Mais les choses finirent par mal tourner, puisqu’à l’automne 1941, l’administration fiscale allemande au Luxembourg lança une enquête contre lui. Celle-ci permit notamment d’établir qu’il avait transféré près de 100 millions de francs français (30 millions d’euros) au Honduras et avait joui de complicités au plus haut niveau de l’administration allemande au Luxembourg. Au nombre de ses complices figuraient le bras droit du Gauleiter Simon, Friedrich Münzel, dont il était un intime, ainsi que le Dr. Broicher, qui dirigeait le service économique de l’administration civile allemande au Luxembourg.5

Une fin incertaine

Si Dante V. ne fut pas poursuivi, il devint en revanche persona non grata dans le Paris occupé et dut céder la direction de la CCIC à une autre figure importante de la collaboration luxembourgeoise, André Folmer. Il s’installa alors à Milan où il continua à faire des affaires, cette fois-ci pour le compte de l’Italie fasciste. Alors que la guerre touchait à sa fin en Europe, deux Français se présentèrent au monastère milanais de San Carlo, où il avait trouvé refuge, et l’emmenèrent.

Sa sœur déclara par la suite l’avoir vu une dernière fois à Longwy, en août 1945. Il lui aurait confié à cette occasion qu’il collaborait avec la police française. Après cela, il disparut complètement des radars, sans que personne ne sache ce qui avait pu lui arriver. Puis, en 2009, un journaliste français consacra un livre à l’un des deux hommes qui étaient venus chercher Dante V. à Milan, le commissaire Robert Blémant.

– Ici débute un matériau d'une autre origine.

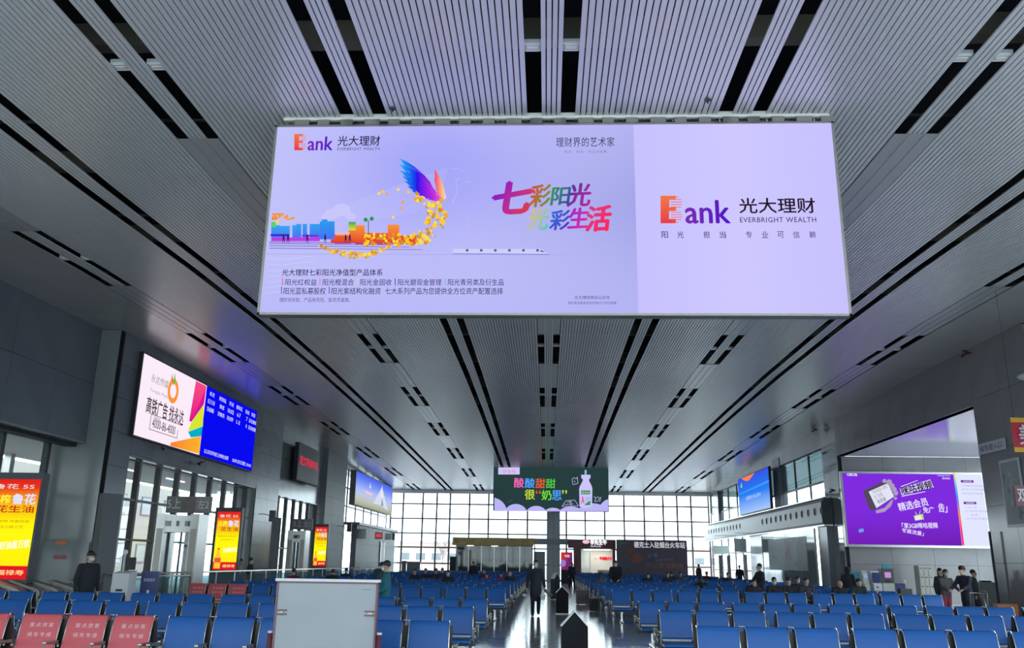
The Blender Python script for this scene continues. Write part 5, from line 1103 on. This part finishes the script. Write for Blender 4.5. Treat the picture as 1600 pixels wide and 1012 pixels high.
# ------------------------------------------------------------------ people
def capsule(mb, a, b, ra, rb, n=10, flat=(1, 1)):
    a, b = Vector(a), Vector(b); d = (b-a); L = d.length
    if L < 1e-5: return
    d.normalize(); up = Vector((0, 0, 1)) if abs(d.z) < .95 else Vector((0, 1, 0)); x = d.cross(up).normalized(); y = x.cross(d).normalized()
    if abs(d.z) > .7:      # keep widths along world x, depths along world y
        x = Vector((1, 0, 0)); y = Vector((0, 1, 0))
    rings = []
    for t in (-.9, -.6, 0): rings.append((a+d*ra*t, ra*math.sqrt(max(0, 1-t*t))))
    for t in (.5,): rings.append((a.lerp(b, t), (ra+rb)/2))
    for t in (0, .6, .9): rings.append((b+d*rb*t, rb*math.sqrt(max(0, 1-t*t))))
    vs = [c+(x*math.cos(2*math.pi*k/n)*flat[0]+y*math.sin(2*math.pi*k/n)*flat[1])*r for c, r in rings for k in range(n)]; fs = []
    for i in range(len(rings)-1):
        for k in range(n): fs.append((i*n+k, i*n+(k+1) % n, (i+1)*n+(k+1) % n, (i+1)*n+k))
    fs += [tuple(range(n))[::-1], tuple((len(rings)-1)*n+k for k in range(n))]; mb.mesh(vs, fs)
def fuse(mb, vox, smooth=2):
    me = mb.me('raw'); fixn(me)
    def md(o):
        r = o.modifiers.new('r', 'REMESH'); r.mode = 'VOXEL'; r.voxel_size = vox; r.use_smooth_shade = True
        s = o.modifiers.new('s', 'SMOOTH'); s.iterations = smooth; s.factor = .5
    out_ = bake(me, md); bpy.data.meshes.remove(me)
    out_.polygons.foreach_set('use_smooth', [True]*len(out_.polygons)); return out_
def J(pose):
    S_ = dict(pel=(0, 0, .93), ch=(0, 0, 1.25), nk=(0, .01, 1.46), hd=(0, -.01, 1.61),
              hL=(-.09, 0, .9), kL=(-.10, -.02, .5), aL=(-.10, .03, .09), hR=(.09, 0, .9), kR=(.10, -.02, .5), aR=(.10, .03, .09),
              sL=(-.185, .01, 1.40), eL=(-.25, .03, 1.13), wL=(-.27, -.03, .87), sR=(.185, .01, 1.40), eR=(.25, .03, 1.13), wR=(.27, -.03, .87))
    if pose == 'sit':
        S_.update(pel=(0, .0, .50), ch=(0, .03, .84), nk=(0, .02, 1.05), hd=(0, -.02, 1.20), hL=(-.1, -.02, .5), hR=(.1, -.02, .5), kL=(-.12, -.45, .50), kR=(.12, -.45, .50), aL=(-.12, -.42, .09), aR=(.12, -.42, .09),
                  sL=(-.185, .03, .99), sR=(.185, .03, .99), eL=(-.23, -.05, .74), eR=(.23, -.05, .74), wL=(-.12, -.28, .66), wR=(.12, -.28, .66))
    if pose == 'bow':
        S_.update(pel=(0, .0, .50), ch=(0, -.02, .83), nk=(0, -.07, 1.03), hd=(0, -.16, 1.13), hL=(-.1, -.02, .5), hR=(.1, -.02, .5), kL=(-.12, -.45, .50), kR=(.12, -.45, .50), aL=(-.12, -.42, .09), aR=(.12, -.42, .09),
                  sL=(-.185, -.04, .97), sR=(.185, -.04, .97), eL=(-.23, -.1, .72), eR=(.23, -.1, .72), wL=(-.08, -.3, .72), wR=(.08, -.3, .72))
    if pose == 'walk': S_.update(kL=(-.10, -.10, .50), aL=(-.10, -.10, .09), kR=(.10, -.02, .50), aR=(.10, .18, .13), eL=(-.25, .06, 1.13), wL=(-.28, .05, .88), eR=(.25, .0, 1.14), wR=(.29, -.12, .90))
    if pose == 'stride': S_.update(kL=(-.14, -.02, .50), aL=(-.19, .03, .09), kR=(.14, -.02, .50), aR=(.19, .03, .09))
    if pose == 'push': S_.update(ch=(0, -.05, 1.24), nk=(0, -.08, 1.44), hd=(0, -.11, 1.59), sL=(-.18, -.06, 1.38), sR=(.18, -.06, 1.38), eL=(-.24, -.2, 1.16), eR=(.24, -.2, 1.16), wL=(-.2, -.43, 1.05), wR=(.2, -.43, 1.05), aR=(.1, .15, .1), kR=(.1, .04, .5))
    if pose == 'lean': S_.update(ch=(0, -.10, 1.22), nk=(0, -.2, 1.38), hd=(0, -.28, 1.50), sL=(-.18, -.15, 1.33), sR=(.18, -.15, 1.33), eL=(-.24, -.22, 1.08), eR=(.24, -.22, 1.08), wL=(-.16, -.42, .92), wR=(.16, -.42, .92))
    if pose == 'reach': S_.update(eL=(-.26, -.12, 1.16), wL=(-.18, -.34, 1.12), eR=(.26, .0, 1.12), wR=(.22, -.22, 1.02))
    return {k: Vector(v) for k, v in S_.items()}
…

Ce policier et résistant, qui devint plus tard un homme influent du Milieu, réussit à mettre Dante V. en confiance. Ce dernier accepta de livrer tout ce qu’il savait au sujet de la collaboration économique, probablement en échange d’une contrepartie. Mais cette fois-ci, c’est lui qui fut floué. Une importante quantité de bijoux ainsi que des toiles de maître lui appartenant disparurent puis, en septembre, lui-même s’évapora. Blémant affirma qu’il s’était évadé. Il fut cependant plus vraisemblablement assassiné6.


1 Archives nationales de Luxembourg (ANLux), fonds Affaires politiques (AP) V12.

2 ANLux AP V 12, Bericht über die Verhandlung zwischen: Finanzamt und Dante V., Luxemburg, 6. Oktober 1941.

3 Les conversions de devises ont été réalisées sur le site de l’Insee: https://www.insee.fr/fr/information/2417794 (dernière consultation le 1.4.22).

4 Hans Umbreit, Die Verlockung der französischen Ressourcen. Pläne und Methoden zur Ausbeutung Frankreichs für die kriegsbedingten Bedürfnisse und die langfristigen Ziele des Reiches, in: La France et l’Allemagne en guerre, Paris, 1990, pp. 435-448.

5 ANLux AP V12rapport du 15 septembre 1947.

6 Jean-Pax Méfret, Un flic chez les voyous. Le commissaire Blémant, Paris, Pygmalion, 2009, pp. 200-201.